Monday, July 18, 2011

Gaining the Upper Crust: Ducksmack Sour Cherry Pie

Let me spoil this one for you: Last Wednesday I entered and lost my first pie competition.  My friends tell me I was robbed (thanks, friends!).  I chalk it up to inexperience, visitor (70):pie (2) ratio, and the fact that warm pie and accompanying ice cream were not permitted. I dislike losing--so much so that some games (Hearts, for example) are on a "do not play" list.  But, entering a pie competition seemed like the right thing to do on a Sunday night and I'm ultimately glad I did. Some very good things resulted (besides a pie-sized chip on my shoulder).

For one thing, I feel a much more confident baker.  For another, I learned a lot. I will never ever serve 2 cold fruit pies to 70 hungry people a day after making them. (Honestly, who ever wants cold pie?) I will never make my pies a day ahead and take them to work, hoping that they don't go soggy. And I will never enter another competition without bringing my own serving utensils, like the winner was smart enough to do.  What I will do, though, is make these sour cherry pies--and other pies for that matter--using the techniques I learned in this process. Because when they were served in proper slices (as opposed to bite sized scoops), slightly warm, on a plate at home, this made a damn good pie.

The Fruit:
I am a sucker for sour cherry pie.  It was the pie  my mother made every holiday.  I'll never make hers (I defy any one to perfectly recreate their mother's recipe), but I'm eager to make my own version.  Typically, I use jarred sour cherries, but since I do work next door to the union square greenmarket, and sour cherries are in season, I wanted to try fresh.

The difference is straightforward: jarred cherries are sweeter and slightly mushier.  The fresh ones have more of a bite, produce more juice, and are more acidic.  Pitting them is a pain, but I think worth it.  They added just a little more tartness and packed a bit more punch.

The Filling:
I combined (approx 1 cup) Red Jacket Orchard's sour cherry stomp with 1/4 tsp vanilla, 1/2c sugar, and 3Tbsp of cornstarch.  Like my mom always did, I thickened ahead of time on the stove (I find with cherries the filling doesn't set up if you try to do it all in the oven).  I used 4-5 cups of cherries per pie
Oh, and I added about 1/4 cup of whiskey.  Because this was, after all, a Ducksmack pie.
(I think I was going for an "old fashioned" flavour--it did work a bit).

The Crust:
Ahh, the most important part.  The thing that sets a pie apart.  I never make double crusts--the sheer amount of butter scares me away--but this was a competition, damnit, and the pies had to show.
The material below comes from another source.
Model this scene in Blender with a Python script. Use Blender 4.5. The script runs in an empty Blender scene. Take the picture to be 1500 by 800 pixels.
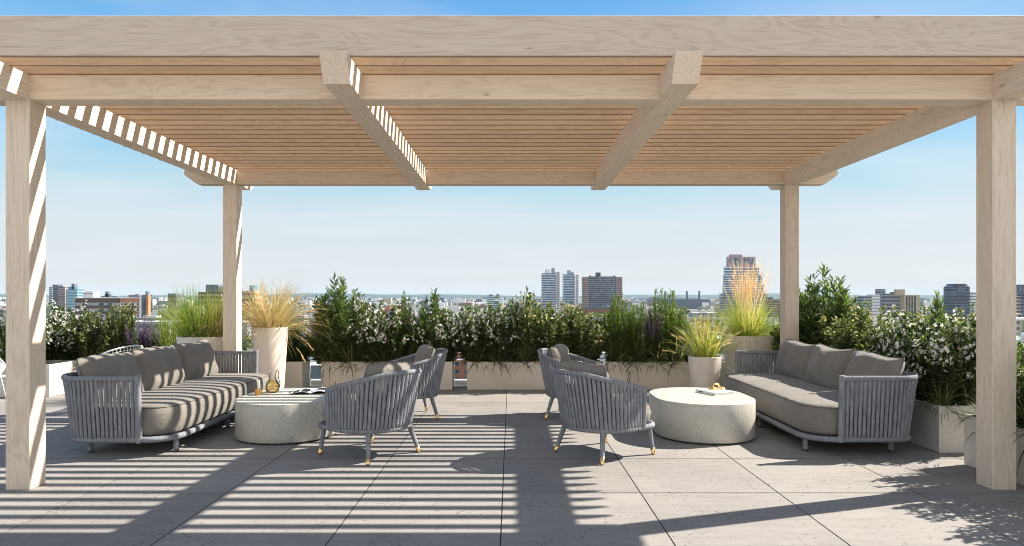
import bpy, math, random
import numpy as np
from mathutils import Vector

random.seed(7)
PI = math.pi
scene = bpy.context.scene
COL = scene.collection
PX0, PY0, F, EYE = 748.5, 434.0, 1000.0, 1.4     # vanishing point, focal length in photo pixels, eye height


def wx(px, y):
    return (px - PX0) / F * y


def wz(py, y):
    return EYE + (PY0 - py) / F * y


# ------------------------------------------------------------------ object helpers
def tag(o, label=None, cat=None, group=None, kind=None):
    if label: o['label'] = label
    if cat: o['category'] = cat
    if group: o['group'] = group
    if kind: o['kind'] = kind
    return o


def empty(name, loc=(0, 0, 0), rz=0.0):
    o = bpy.data.objects.new(name, None)
    o.empty_display_size = 0.1
    o.location = loc
    o.rotation_euler = (0, 0, rz)
    COL.objects.link(o)
    return o


def link(name, me, mats, parent=None):
    o = bpy.data.objects.new(name, me)
    for m in (mats if isinstance(mats, (list, tuple)) else [mats]):
        if me.users <= 1 and len(me.materials) < 8 and m.name not in [q.name for q in me.materials if q]:
            me.materials.append(m)
    COL.objects.link(o)
    if parent: o.parent = parent
    return o


def copy_tree(o, loc=None, rz=None, scale=None, label=None, group=None):
    def rec(s, par):
        c = s.copy()
        COL.objects.link(c)
        if par is not None: c.parent = par
        for ch in kids.get(s.name, ()):
            rec(ch, c)
        return c
    kids = {}
    stack = [o]
    while stack:
        s = stack.pop()
        kids[s.name] = list(s.children)
        stack += kids[s.name]
    c = rec(o, None)
    if loc is not None: c.location = loc
    if rz is not None: c.rotation_euler = (0, 0, rz)
    if scale is not None: c.scale = scale
    if label: c['label'] = label
    if group: c['group'] = group
    return c


class MB:
    """collects shapes and links them as ONE mesh object"""
    def __init__(self):
        self.v, self.f, self.mi, self.sm = [], [], [], []

    def add(self, vs, fs, mi=0, smooth=False):
        n = len(self.v)
        self.v += [tuple(p) for p in vs]
        for f in fs:
            self.f.append(tuple(i + n for i in f))
            self.mi.append(mi)
            self.sm.append(smooth)
        return self

    def box(self, x0, x1, y0, y1, z0, z1, mi=0, bev=0.0):
        if bev <= 0:
            vs = [(x0, y0, z0), (x1, y0, z0), (x1, y1, z0), (x0, y1, z0), (x0, y0, z1), (x1, y0, z1), (x1, y1, z1), (x0, y1, z1)]
            return self.add(vs, [(0, 3, 2, 1), (4, 5, 6, 7), (0, 1, 5, 4), (1, 2, 6, 5), (2, 3, 7, 6), (3, 0, 4, 7)], mi)
        vs, idx = [], {}
        X, Y, Z = (x0, x1), (y0, y1), (z0, z1)
        for a in range(2):
            for b in range(2):
                for c in range(2):
                    sx, sy, sz = (bev if a == 0 else -bev), (bev if b == 0 else -bev), (bev if c == 0 else -bev)
                    for k, p in enumerate(((X[a], Y[b] + sy, Z[c] + sz), (X[a] + sx, Y[b], Z[c] + sz), (X[a] + sx, Y[b] + sy, Z[c]))):
                        idx[a, b, c, k] = len(vs); vs.append(p)
        fs = []
        q = lambda *t: fs.append(tuple(idx[i] for i in t))
        for a in range(2):
            q((a, 0, 0, 0), (a, 1, 0, 0), (a, 1, 1, 0), (a, 0, 1, 0))
            q((0, a, 0, 1), (1, a, 0, 1), (1, a, 1, 1), (0, a, 1, 1))
            q((0, 0, a, 2), (1, 0, a, 2), (1, 1, a, 2), (0, 1, a, 2))
        for a in range(2):
            for b in range(2):
                q((a, b, 0, 0), (a, b, 1, 0), (a, b, 1, 1), (a, b, 0, 1))
                q((a, 0, b, 0), (a, 1, b, 0), (a, 1, b, 2), (a, 0, b, 2))
                q((0, a, b, 1), (1, a, b, 1), (1, a, b, 2), (0, a, b, 2))
                for c in range(2):
                    q((a, b, c, 0), (a, b, c, 1), (a, b, c, 2))
        return self.add(vs, fs, mi)

    def prism(self, poly, z0, z1, mi=0, axis='z'):
        n = len(poly)
        conv = {'z': lambda a, b, c: (a, b, c), 'x': lambda a, b, c: (c, a, b), 'y': lambda a, b, c: (a, c, b)}[axis]
        vs = [conv(a, b, z0) for a, b in poly] + [conv(a, b, z1) for a, b in poly]
        fs = [tuple(range(n))[::-1], tuple(range(n, 2 * n))] + [(i, (i + 1) % n, n + (i + 1) % n, n + i) for i in range(n)]
        return self.add(vs, fs, mi)

    def rings(self, rr, closed=True, cap=(True, True), mi=0, smooth=True):
        """loft a list of equal-length point rings"""
        n, m = len(rr[0]), len(rr)
        vs = [p for r in rr for p in r]
        fs = []
        for k in range(m - 1):
            for i in range(n if closed else n - 1):
                j = (i + 1) % n
                fs.append((k * n + i, k * n + j, (k + 1) * n + j, (k + 1) * n + i))
        self.add(vs, fs, mi, smooth)
        b = len(self.v) - n * m
        for c, k, rev in ((cap[0], 0, True), (cap[1], m - 1, False)):
            if c:
                f = [b + k * n + i for i in range(n)]
                self.f.append(tuple(f[::-1] if rev else f)); self.mi.append(mi); self.sm.append(smooth)
        return self

    def lathe(self, prof, n=32, mi=0, cap=(True, True), c=(0, 0)):
        rr = [[(c[0] + r * math.cos(2 * PI * i / n), c[1] + r * math.sin(2 * PI * i / n), z) for i in range(n)] for r, z in prof]
        return self.rings(rr, True, cap, mi)

    def tube(self, pts, r, sides=8, closed=False, wrap=0.0, amp=0.12, flat=None, mi=0, caps=True):
        """swept tube; wrap = pitch of a rope wound round it; flat = (along side vector, along up vector) radii factors"""
        P = [Vector(p) for p in pts]
        if wrap:
            seg = [(P[(i + 1) % len(P)] - P[i]).length for i in range(len(P) if closed else len(P) - 1)]
            tot = sum(seg)
            n = max(4, int(tot / wrap) * 2)
            Q, R, acc, i = [], [], 0.0, 0
            for k in range(n if closed else n + 1):
                t = tot * k / n
                while i < len(seg) - 1 and acc + seg[i] < t:
                    acc += seg[i]; i += 1
                u = min(1.0, (t - acc) / max(seg[i], 1e-9))
                Q.append(P[i].lerp(P[(i + 1) % len(P)], u))
                rr = r if not isinstance(r, (list, tuple)) else r[0] + (r[1] - r[0]) * k / n
                R.append(rr * (1 + (amp if k % 2 else -amp)))
            P = Q
        else:
            n = len(P)
            R = [r if not isinstance(r, (list, tuple)) else (r[k] if len(r) == n else r[0] + (r[1] - r[0]) * k / (n - 1)) for k in range(n)]
        fa, fb = flat or (1, 1)
        N = len(P)
        rr = []
        for k in range(N):
            a, b = (P[k - 1] if (closed or k) else P[k]), (P[(k + 1) % N] if (closed or k < N - 1) else P[k])
            t = (b - a).normalized()
            up = Vector((0, 0, 1)) if abs(t.z) < 0.9 else Vector((0, 1, 0))
            s = t.cross(up).normalized()
            u = s.cross(t)
            rr.append([tuple(P[k] + s * (math.cos(2 * PI * i / sides) * R[k] * fa) + u * (math.sin(2 * PI * i / sides) * R[k] * fb)) for i in range(sides)])
        if closed:
            rr.append(rr[0])
        return self.rings(rr, True, (caps and not closed, caps and not closed), mi)

    def build(self, name, mats, parent=None, flat=False):
        me = bpy.data.meshes.new(name)
        me.from_pydata(self.v, [], self.f)
        me.polygons.foreach_set('material_index', self.mi)
        me.polygons.foreach_set('use_smooth', [False] * len(self.f) if flat else self.sm)
        me.update()
        return link(name, me, mats, parent)


# ------------------------------------------------------------------ materials
def new_mat(name):
    m = bpy.data.materials.new(name)
    m.use_nodes = True
    nt = m.node_tree
    return m, nt, nt.nodes['Principled BSDF']


def N(nt, t, **kw):
    n = nt.nodes.new(t)
    for k, v in kw.items():
        if k in n.inputs: n.inputs[k].default_value = v
        else: setattr(n, k, v)
    return n


def ramp(nt, stops):
    r = nt.nodes.new('ShaderNodeValToRGB')
    e = r.color_ramp.elements
    while len(e) < len(stops): e.new(0.5)
    for q, (p, c) in zip(e, stops):
        q.position = p
        q.color = (*c, 1) if len(c) == 3 else c
    return r


def simple(name, col, rough=0.6, metal=0.0, noise=0.0, nscale=8.0, bump=0.0, bscale=60.0, spec=0.5):
    m, nt, b = new_mat(name)
    b.inputs['Base Color'].default_value = (*col, 1)
    b.inputs['Roughness'].default_value = rough
    b.inputs['Metallic'].default_value = metal
    b.inputs['Specular IOR Level'].default_value = spec
    tc = N(nt, 'ShaderNodeTexCoord')
    if noise:
        n = N(nt, 'ShaderNodeTexNoise', Scale=nscale, Detail=5.0)
        nt.links.new(tc.outputs['Object'], n.inputs['Vector'])
        r = ramp(nt, [(0.3, tuple(c * (1 - noise) for c in col)), (0.7, tuple(min(1, c * (1 + noise)) for c in col))])
        nt.links.new(n.outputs['Fac'], r.inputs['Fac'])
        nt.links.new(r.outputs['Color'], b.inputs['Base Color'])
    if bump:
        n2 = N(nt, 'ShaderNodeTexNoise', Scale=bscale, Detail=4.0)
        nt.links.new(tc.outputs['Object'], n2.inputs['Vector'])
        bp = N(nt, 'ShaderNodeBump', Strength=bump, Distance=0.01)
        nt.links.new(n2.outputs['Fac'], bp.inputs['Height'])
        nt.links.new(bp.outputs['Normal'], b.inputs['Normal'])
    return m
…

I made three pies, a test pie and then my two competition pies, and for all three I used Kenji's (from Serious Eats) "Easy Pie Dough" recipe.  It worked great, and as promised, was very consistent. (Kenji's food lab articles are stellar and always make for a great read).  Served that evening, or reheated the next day, I think this pie would have been just terrific.  But serving it the next day, outside, after it had cooled, proved very challenging.  Still, I'm proud of it, and I think this is a crust I'll be making for a long time to come.

A few things I learned:

  • Grease the glass pie pan!
  • Refrigerating is key.  I refrigerated after nearly every step so the fat would re-solidify.  As a result, though, the crust took twice as long to make.  But, it was worth it!
  • Glass pie dishes are great, particularly for fluting, but the bottom crust doesn't cook nearly as well as in my old alumninum dish.  My friend suggests cooking on a preheated baking sheet or on the bottom of the oven--oh well, next time
  • With a pie this juicy, the bottom crust is just going to get soggy.  I tried an eggwash on the bottom layer, as suggested by the internet, but it didn't make much difference a day later.  I like the idea of a coating of chocolate, but that wouldn't work with sour cherry.
  • Follow my instincts:  I should have reheated the pies the next day before competing.  I would have had warm pies with more solid bottom crust.  Ah well--next time!
  • Sour cherries can be a divisive fruit--some people love them, some people not so much
  • A brush of heavy cream and a sprinkling of cinnamon and sugar in the raw over the top crust  really does look and taste awesome.

Bonus Recipe!

With the left over crust, I made crust cookies with cinnamon and sugar and a dollop of my Ducksmack marmalade.  I want to make these again. Perhaps in a month or so when I take on my next home-canning challenge: Santa Rosa Plum Preserves.

1 comment:

Travis Godsoe said...

I heard a rumor this morning that the Santa Rosa plums are out and nearly at their peak, so that jam may come earlier than expected!